"""

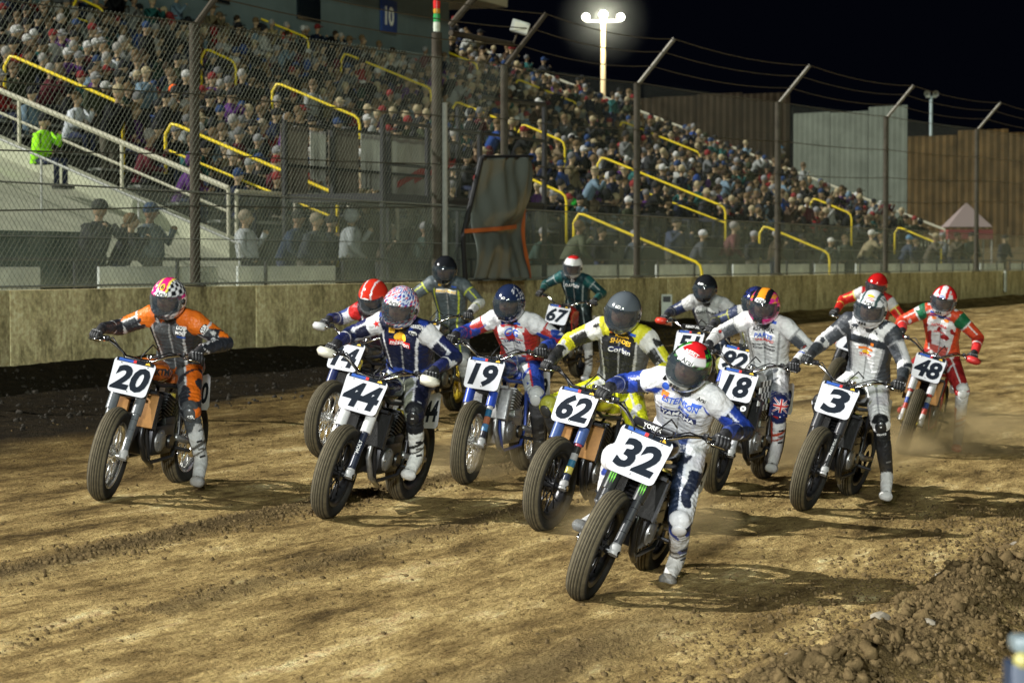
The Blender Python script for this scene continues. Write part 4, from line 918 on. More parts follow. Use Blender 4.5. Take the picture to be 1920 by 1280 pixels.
    for s in (-1, 1):
        r_ = MB().box((.34, s * .115, .66), (.035, .135, .26), Matrix.Rotation(-.28, 3, 'Y'), bev=.008).build('radiator', rc, b)
        MB().box((.33, s * .186, .66), (.05, .012, .27), Matrix.Rotation(-.28, 3, 'Y')).box((.37, s * .115, .80), (.05, .15, .02), Matrix.Rotation(-.28, 3, 'Y')).build('radiator_frame', alu if c.get('radiator') == 's' else frame_b, r_)
    q = MB().tube([(.24, -.06, .66), (.36, -.10, .60), (.40, -.12, .46), (.33, -.14, .30), (.10, -.17, .25), (-.30, -.19, .30), (-.62, -.20, .48)], [.021, .021, .021, .021, .022, .03, .042], 10)
    q.tube([(.24, .06, .66), (.35, .09, .58), (.385, .10, .45), (.30, .11, .30), (.12, .10, .22)], .02, 10); q.build('exhaust_pipe', alu if c.get('pipe') == 's' else steel, b, smooth=True)
    for k in range(7): pass
    # tank, seat
    tm_ = mat('tank_' + num, c.get('tank', (.03, .03, .03)), .25, coat=.5, var=.15)
    q = MB(); n = 14; prof = [(.34, .02, .95, .03), (.31, .085, .945, .055), (.22, .128, .945, .085), (.08, .135, .94, .090), (-.04, .105, .92, .075), (-.14, .07, .90, .04)]
    vs = []; fs = []
    for x, wy, z, hz in prof:
        for k in range(n): an = 2 * math.pi * k / n; vs.append((x, wy * math.copysign(abs(math.cos(an)) ** .8, math.cos(an)), z + hz * math.sin(an)))
    for i in range(len(prof) - 1):
        for k in range(n): fs.append((i * n + k, (i + 1) * n + k, (i + 1) * n + (k + 1) % n, i * n + (k + 1) % n))
    fs += [tuple(range(n)), tuple(range(len(prof) * n - 1, (len(prof) - 1) * n - 1, -1))]; q.add(vs, fs); tk = q.build('fuel_tank', tm_, b, smooth=True)
    MB().lathe([(.001, .018), (.03, .018), (.033, 0)], 14, 'Z', (.15, 0, 1.03)).build('fuel_cap', chrome, tk)
    if c.get('shroud'):
        sm = mat('shroud_' + num, c['shroud'], .3, coat=.4)
        for s in (-1, 1):
            q = MB(); P_ = [(.42, .17, .90), (.40, .20, .72), (.22, .19, .66), (.02, .15, .80), (.05, .14, .96), (.28, .15, .97)]
            q.add([(x, s * y, z) for x, y, z in P_] + [(x, s * (y - .012), z) for x, y, z in P_], [tuple(range(6)), tuple(range(11, 5, -1))] + [(i, i + 6, (i + 1) % 6 + 6, (i + 1) % 6) for i in range(6)]); q.build('side_shroud', sm, b, smooth=False)
    if c.get('checker'):     # black and white chequered shroud, each square its own patch
        for s in (-1, 1):
            for i in range(6):
                for j in range(5):
                    q = MB().box((.36 - i * .06, s * (.175 - .004 * i), .93 - j * .052), (.0585, .008, .0505)); q.build('chequer_square', white_ink if (i + j) % 2 else black_ink, b)
    if c.get('tanktext'):
        for s in (-1, 1): decal('lettering', text_mesh(c['tanktext'], .07, black_ink, bold=.03), axes((.21, s * .134, .945), (.45, s * 1, .0), (0, 0, 1)), tk)
    MB().box((-.30, 0, .865), (.34, .20, .07), bev=.03).box((-.58, 0, .91), (.30, .19, .09), Matrix.Rotation(.18, 3, 'Y'), bev=.035).build('seat', mat('seat_' + num, c.get('tail', (.02, .02, .022)), .4), b, smooth='auto')
    for s in ((-1, 1) if num not in ('9', '1', '92', '51') else ()):
        Fs = axes((-.50, s * .165, .76), (.18, s * 1, .05), (0, 0, 1)); sp_ = link('side_plate', cached('sp', lambda: poly_mesh([(-.11, -.13), (.11, -.14), (.135, -.11), (.12, .12), (.09, .14), (-.10, .12), (-.13, .09), (-.135, -.10)], plate_m, .002)), b, Fs)
        decal('plate_number', text_mesh(num, .215, plate_ink, bold=.035, shear=.12, wide=.9), Matrix.Translation((0, -.005, .003)), sp_)
        pg = MB().tube([(-.24, s * .11, .34), (-.25, s * .24, .335)], .014, 8).build('foot_peg', steel, b)
    MB().tube([(-.15, -.13, .40), (-.72, -.09, .42)], .006, 5).tube([(-.12, -.13, .30), (-.72, -.09, .27)], .006, 5).build('chain', steel, b)
    # fender struts above the front wheel
    MB().box(fa + fdir * .47 + Vector((.0, 0, -.01)), (.03, .20, .012), Matrix.Rotation(-RK, 3, 'Y')).build('fork_brace', steel, b, M=S)
    for dec in c.get('fork_text', []):
        st_, sz, mm = dec
        for s in (-1, 1):
            if s < 0 and len(c.get('fork_text', [])) and c.get('one', 0): continue
            P = Vector((fa.x, s * .098, fa.z)) + fdir * .22; 
            Nn = Vector((math.cos(RK), 0, math.sin(RK))); U = fdir; V = Nn.cross(U)
            decal('fork_lettering', text_mesh(st_, sz, mm, bold=.02), S @ frame(P + Nn * .029, U, V, Nn), b)
    if c.get('claw'):
        for s in (-1, 1):
            P = Vector((fa.x, s * .098, fa.z)) + fdir * .405; Nn = Vector((math.cos(RK), 0, math.sin(RK))); F = S @ axes(P + Nn * .0415, Nn, (0, 0, 1))
            for k in (-1, 0, 1): decal('claw_mark', poly_mesh([(-.003, .034), (.004, .037), (.0025, .012), (.005, .010), (.0005, -.036), (-.002, -.005), (-.004, -.002)], green_ink), F @ Matrix.Translation((k * .015, -abs(k) * -.004, 0)), b)
    if c.get('badge'):
        for s in (-1, 1):
            P = Vector((fa.x, s * .098, fa.z)) + fdir * .405; Nn = Vector((math.cos(RK), 0, math.sin(RK))); F = S @ axes(P + Nn * .0415, Nn, (0, 0, 1))
            decal('round_badge', poly_mesh(ell(.024, .024), white_ink), F, b); decal('badge_lettering', text_mesh(c['badge'], .026, black_ink, bold=.02), F @ Matrix.Translation((0, 0, .002)), b)
    return b, Wd, S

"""

**REQUEST**
Quote the data above in full, leaving out the pictures it holds.

**RESULT OF THIS TASK**
The Blender Python script for this scene continues. Write part 4, from line 918 on. More parts follow. Use Blender 4.5. Take the picture to be 1920 by 1280 pixels.
    for s in (-1, 1):
        r_ = MB().box((.34, s * .115, .66), (.035, .135, .26), Matrix.Rotation(-.28, 3, 'Y'), bev=.008).build('radiator', rc, b)
        MB().box((.33, s * .186, .66), (.05, .012, .27), Matrix.Rotation(-.28, 3, 'Y')).box((.37, s * .115, .80), (.05, .15, .02), Matrix.Rotation(-.28, 3, 'Y')).build('radiator_frame', alu if c.get('radiator') == 's' else frame_b, r_)
    q = MB().tube([(.24, -.06, .66), (.36, -.10, .60), (.40, -.12, .46), (.33, -.14, .30), (.10, -.17, .25), (-.30, -.19, .30), (-.62, -.20, .48)], [.021, .021, .021, .021, .022, .03, .042], 10)
    q.tube([(.24, .06, .66), (.35, .09, .58), (.385, .10, .45), (.30, .11, .30), (.12, .10, .22)], .02, 10); q.build('exhaust_pipe', alu if c.get('pipe') == 's' else steel, b, smooth=True)
    for k in range(7): pass
    # tank, seat
    tm_ = mat('tank_' + num, c.get('tank', (.03, .03, .03)), .25, coat=.5, var=.15)
    q = MB(); n = 14; prof = [(.34, .02, .95, .03), (.31, .085, .945, .055), (.22, .128, .945, .085), (.08, .135, .94, .090), (-.04, .105, .92, .075), (-.14, .07, .90, .04)]
    vs = []; fs = []
    for x, wy, z, hz in prof:
        for k in range(n): an = 2 * math.pi * k / n; vs.append((x, wy * math.copysign(abs(math.cos(an)) ** .8, math.cos(an)), z + hz * math.sin(an)))
    for i in range(len(prof) - 1):
        for k in range(n): fs.append((i * n + k, (i + 1) * n + k, (i + 1) * n + (k + 1) % n, i * n + (k + 1) % n))
    fs += [tuple(range(n)), tuple(range(len(prof) * n - 1, (len(prof) - 1) * n - 1, -1))]; q.add(vs, fs); tk = q.build('fuel_tank', tm_, b, smooth=True)
    MB().lathe([(.001, .018), (.03, .018), (.033, 0)], 14, 'Z', (.15, 0, 1.03)).build('fuel_cap', chrome, tk)
    if c.get('shroud'):
        sm = mat('shroud_' + num, c['shroud'], .3, coat=.4)
        for s in (-1, 1):
            q = MB(); P_ = [(.42, .17, .90), (.40, .20, .72), (.22, .19, .66), (.02, .15, .80), (.05, .14, .96), (.28, .15, .97)]
            q.add([(x, s * y, z) for x, y, z in P_] + [(x, s * (y - .012), z) for x, y, z in P_], [tuple(range(6)), tuple(range(11, 5, -1))] + [(i, i + 6, (i + 1) % 6 + 6, (i + 1) % 6) for i in range(6)]); q.build('side_shroud', sm, b, smooth=False)
    if c.get('checker'):     # black and white chequered shroud, each square its own patch
        for s in (-1, 1):
            for i in range(6):
                for j in range(5):
                    q = MB().box((.36 - i * .06, s * (.175 - .004 * i), .93 - j * .052), (.0585, .008, .0505)); q.build('chequer_square', white_ink if (i + j) % 2 else black_ink, b)
    if c.get('tanktext'):
        for s in (-1, 1): decal('lettering', text_mesh(c['tanktext'], .07, black_ink, bold=.03), axes((.21, s * .134, .945), (.45, s * 1, .0), (0, 0, 1)), tk)
    MB().box((-.30, 0, .865), (.34, .20, .07), bev=.03).box((-.58, 0, .91), (.30, .19, .09), Matrix.Rotation(.18, 3, 'Y'), bev=.035).build('seat', mat('seat_' + num, c.get('tail', (.02, .02, .022)), .4), b, smooth='auto')
    for s in ((-1, 1) if num not in ('9', '1', '92', '51') else ()):
        Fs = axes((-.50, s * .165, .76), (.18, s * 1, .05), (0, 0, 1)); sp_ = link('side_plate', cached('sp', lambda: poly_mesh([(-.11, -.13), (.11, -.14), (.135, -.11), (.12, .12), (.09, .14), (-.10, .12), (-.13, .09), (-.135, -.10)], plate_m, .002)), b, Fs)
        decal('plate_number', text_mesh(num, .215, plate_ink, bold=.035, shear=.12, wide=.9), Matrix.Translation((0, -.005, .003)), sp_)
        pg = MB().tube([(-.24, s * .11, .34), (-.25, s * .24, .335)], .014, 8).build('foot_peg', steel, b)
    MB().tube([(-.15, -.13, .40), (-.72, -.09, .42)], .006, 5).tube([(-.12, -.13, .30), (-.72, -.09, .27)], .006, 5).build('chain', steel, b)
    # fender struts above the front wheel
    MB().box(fa + fdir * .47 + Vector((.0, 0, -.01)), (.03, .20, .012), Matrix.Rotation(-RK, 3, 'Y')).build('fork_brace', steel, b, M=S)
    for dec in c.get('fork_text', []):
        st_, sz, mm = dec
        for s in (-1, 1):
            if s < 0 and len(c.get('fork_text', [])) and c.get('one', 0): continue
            P = Vector((fa.x, s * .098, fa.z)) + fdir * .22; 
            Nn = Vector((math.cos(RK), 0, math.sin(RK))); U = fdir; V = Nn.cross(U)
            decal('fork_lettering', text_mesh(st_, sz, mm, bold=.02), S @ frame(P + Nn * .029, U, V, Nn), b)
    if c.get('claw'):
        for s in (-1, 1):
            P = Vector((fa.x, s * .098, fa.z)) + fdir * .405; Nn = Vector((math.cos(RK), 0, math.sin(RK))); F = S @ axes(P + Nn * .0415, Nn, (0, 0, 1))
            for k in (-1, 0, 1): decal('claw_mark', poly_mesh([(-.003, .034), (.004, .037), (.0025, .012), (.005, .010), (.0005, -.036), (-.002, -.005), (-.004, -.002)], green_ink), F @ Matrix.Translation((k * .015, -abs(k) * -.004, 0)), b)
    if c.get('badge'):
        for s in (-1, 1):
            P = Vector((fa.x, s * .098, fa.z)) + fdir * .405; Nn = Vector((math.cos(RK), 0, math.sin(RK))); F = S @ axes(P + Nn * .0415, Nn, (0, 0, 1))
            decal('round_badge', poly_mesh(ell(.024, .024), white_ink), F, b); decal('badge_lettering', text_mesh(c['badge'], .026, black_ink, bold=.02), F @ Matrix.Translation((0, 0, .002)), b)
    return b, Wd, S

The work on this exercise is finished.